Has anybody kept actuarial statistics on those faculty parties? They must be more dangerous than skydiving. This one, president Avery Mitchell's annual Christmas bash for the staff of Enfield College, leaves logorrheic hotshot Randy Astin-Berger, who's been putting the moves on newcomer Karen Pelletier, welcomely silenced and immobilized by a strategically applied necktie. (Bonnie Weimer, a student whose whining is stilled by similar means soon after, proves that academic life itself is dangerous, since the more you talk the more likely you are to get killed.) It's not easy for Karen to tear herself away from her romantic preoccupations—the husband she left back in New York to take her teaching job, her fascination with President Mitchell's cute buns, her love/hate mating dance with investigating homicide cop Lt.

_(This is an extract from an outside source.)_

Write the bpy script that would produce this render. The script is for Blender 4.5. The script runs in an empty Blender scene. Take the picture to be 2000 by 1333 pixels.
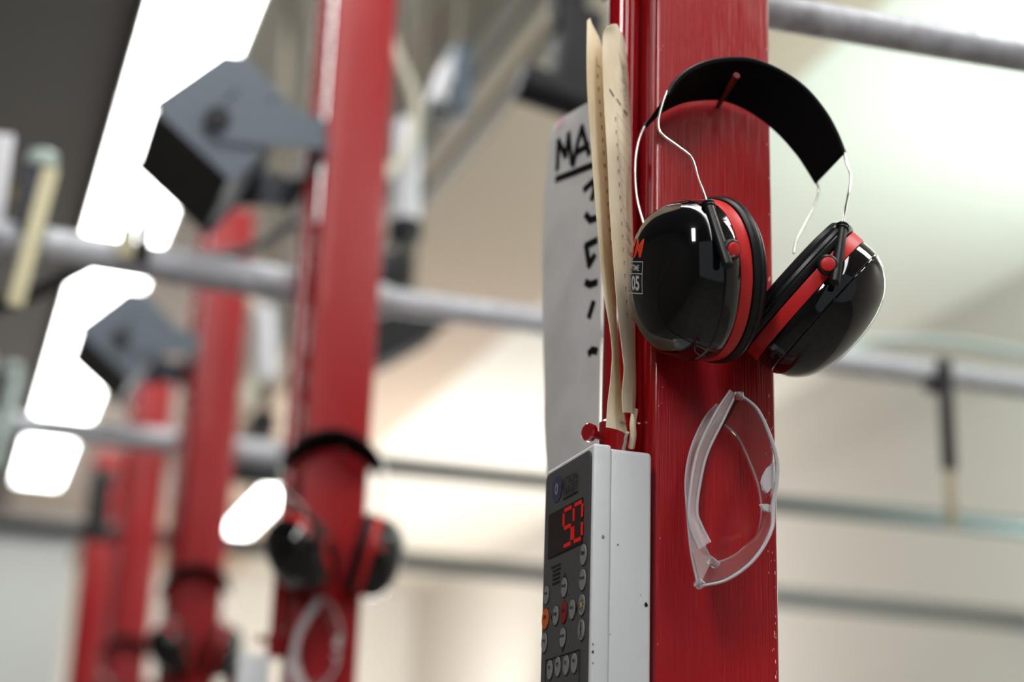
import bpy, bmesh, math, random
from mathutils import Vector, Matrix
from mathutils.bvhtree import BVHTree
random.seed(4)
C = bpy.context.scene.collection
# ------------------------------------------------------------------ camera
F = 3285.6                                   # focal length in pixels of a 2000 px wide frame
BY = Vector((-1177, -1014, -F)).normalized() # the row of posts, seen in camera axes
BZ = Vector((345, 10245, -F)).normalized()   # straight up
BX = BY.cross(BZ).normalized(); BZ = BX.cross(BY).normalized()
H = 1.5
O = Vector((0, 0, H))
cam_d = bpy.data.cameras.new('camera'); cam = bpy.data.objects.new('camera', cam_d); C.objects.link(cam)
R3 = Matrix((BX, BY, BZ))
cam.matrix_world = Matrix.Translation(O) @ R3.to_4x4()
cam_d.sensor_width = 36; cam_d.lens = F*36/2000; cam_d.clip_start = 0.05
cam_d.dof.use_dof = True; cam_d.dof.focus_distance = 1.075; cam_d.dof.aperture_fstop = 2.8
cam_d.dof.aperture_blades = 9
bpy.context.scene.camera = cam
# ------------------------------------------------------------------ world, exposure, lamps
vs = bpy.context.scene.view_settings
vs.view_transform = 'Standard'; vs.look = 'None'; vs.gamma = 1; vs.use_curve_mapping = False; vs.exposure = 0.0
w = bpy.data.worlds.new('world'); bpy.context.scene.world = w; w.use_nodes = True
w.node_tree.nodes['Background'].inputs[0].default_value = (0.9, 0.95, 1, 1)
w.node_tree.nodes['Background'].inputs[1].default_value = 0.3
def area(name, loc, target, sx, sy, power, col):
    d = bpy.data.lights.new(name, 'AREA'); d.shape = 'RECTANGLE'; d.size = sx; d.size_y = sy; d.energy = power; d.color = col
    o = bpy.data.objects.new(name, d); C.objects.link(o); o.location = loc
    o.rotation_euler = (Vector(target)-Vector(loc)).to_track_quat('-Z', 'Y').to_euler(); return o
ZC = H + 2.0                                 # ceiling height
area('mint_ceiling_fill', (3.0, 2.7, H+1.0), (2.5, 3.7, ZC), 0.3, 1.6, 66, (0.76, 0.99, 1.0))  # unseen lamp added to brighten the ceiling at the right
area('far_ceiling_fill', (3.0, 8.0, H+0.25), (2.1, 7.6, ZC), 0.4, 3.4, 205, (0.98, 0.98, 1.0))  # unseen lamp added to whiten the ceiling farther along the row
area('end_wall_fill', (2.4, 9.4, H+0.10), (2.0, 11.8, H+1.2), 0.4, 1.6, 66, (1.0, 0.97, 0.94))  # unseen fill added to lighten the far end wall
area('lane_fill', (-0.9, -0.5, ZC-0.08), (0.2, 1.0, H+.2), 0.3, 1.8, 54, (1.0, 0.97, 0.96))  # unseen fill added to light the posts and papers from front left
EM = 13.0                                     # strength of the fluorescent diffusers

# ------------------------------------------------------------------ measuring helpers
def ray(px, py):
    c = Vector((px-1000, 666.5-py, -F)); return Vector((c.dot(BX), c.dot(BY), c.dot(BZ)))
def P(px, py, y):
    d = ray(px, py); return O + d*(y/d.y)
def PX(px, py, x):
    d = ray(px, py); return O + d*(x/d.x)
Y1 = 0.972; LANE = 1.15                      # front face of the first post, lane spacing
# ------------------------------------------------------------------ materials
def lin(c):
    r = [(v/255/12.92 if v/255 <= .04045 else ((v/255+.055)/1.055)**2.4) for v in c]; return (*r, 1)
def mat(name, col, rough=0.5, metal=0.0, spec=0.5, noise=None, bump=None, coat=0.0, trans=0.0, ior=1.45, emit=None, est=0.0):
    m = bpy.data.materials.new(name); m.use_nodes = True; nt = m.node_tree; b = nt.nodes['Principled BSDF']
    b.inputs['Base Color'].default_value = lin(col); b.inputs['Roughness'].default_value = rough
    b.inputs['Metallic'].default_value = metal; b.inputs['IOR'].default_value = ior
    b.inputs['Specular IOR Level'].default_value = spec; b.inputs['Coat Weight'].default_value = coat
    b.inputs['Coat Roughness'].default_value = 0.08
    b.inputs['Transmission Weight'].default_value = trans
    if emit: b.inputs['Emission Color'].default_value = lin(emit); b.inputs['Emission Strength'].default_value = est
    if noise or bump:
        tc = nt.nodes.new('ShaderNodeTexCoord'); mp = nt.nodes.new('ShaderNodeMapping'); nt.links.new(tc.outputs['Object'], mp.inputs[0])
    if noise:   # (scale xyz, second colour, low, high)
        sc, c2, lo, hi = noise; mp.inputs['Scale'].default_value = sc
        n = nt.nodes.new('ShaderNodeTexNoise'); n.inputs['Scale'].default_value = 1; n.inputs['Detail'].default_value = 4
        nt.links.new(mp.outputs[0], n.inputs['Vector'])
        r = nt.nodes.new('ShaderNodeValToRGB'); r.color_ramp.elements[0].position = lo; r.color_ramp.elements[1].position = hi
        r.color_ramp.elements[0].color = lin(col); r.color_ramp.elements[1].color = lin(c2)
        nt.links.new(n.outputs['Fac'], r.inputs[0]); nt.links.new(r.outputs[0], b.inputs['Base Color'])
    if bump:
        sc, st = bump; mp2 = nt.nodes.new('ShaderNodeMapping'); nt.links.new(tc.outputs['Object'], mp2.inputs[0]); mp2.inputs['Scale'].default_value = sc
        n2 = nt.nodes.new('ShaderNodeTexNoise'); n2.inputs['Scale'].default_value = 1; n2.inputs['Detail'].default_value = 3
        nt.links.new(mp2.outputs[0], n2.inputs['Vector'])
        bp = nt.nodes.new('ShaderNodeBump'); bp.inputs['Strength'].default_value = st; bp.inputs['Distance'].default_value = 0.001
        nt.links.new(n2.outputs['Fac'], bp.inputs['Height']); nt.links.new(bp.outputs[0], b.inputs['Normal'])
    return m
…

C. Piotrowski—and her determination to protect brilliant, suicidal student Sophia Warzek from her family demons. Egged on by Piotrowski, though, she gradually focuses on the mysterious letter Randy bragged about discovering. What 19th- century secret could he have unearthed that pushed one of his colleagues to murder? Emily Dickinson scholar Dobson's first novel has an appealing heroine, a nifty payoff, and a beguiling way with the extracurricular entanglements of her teaching stiffs. But suspicion is distributed more generously than are clues to the hard-to-believe killer.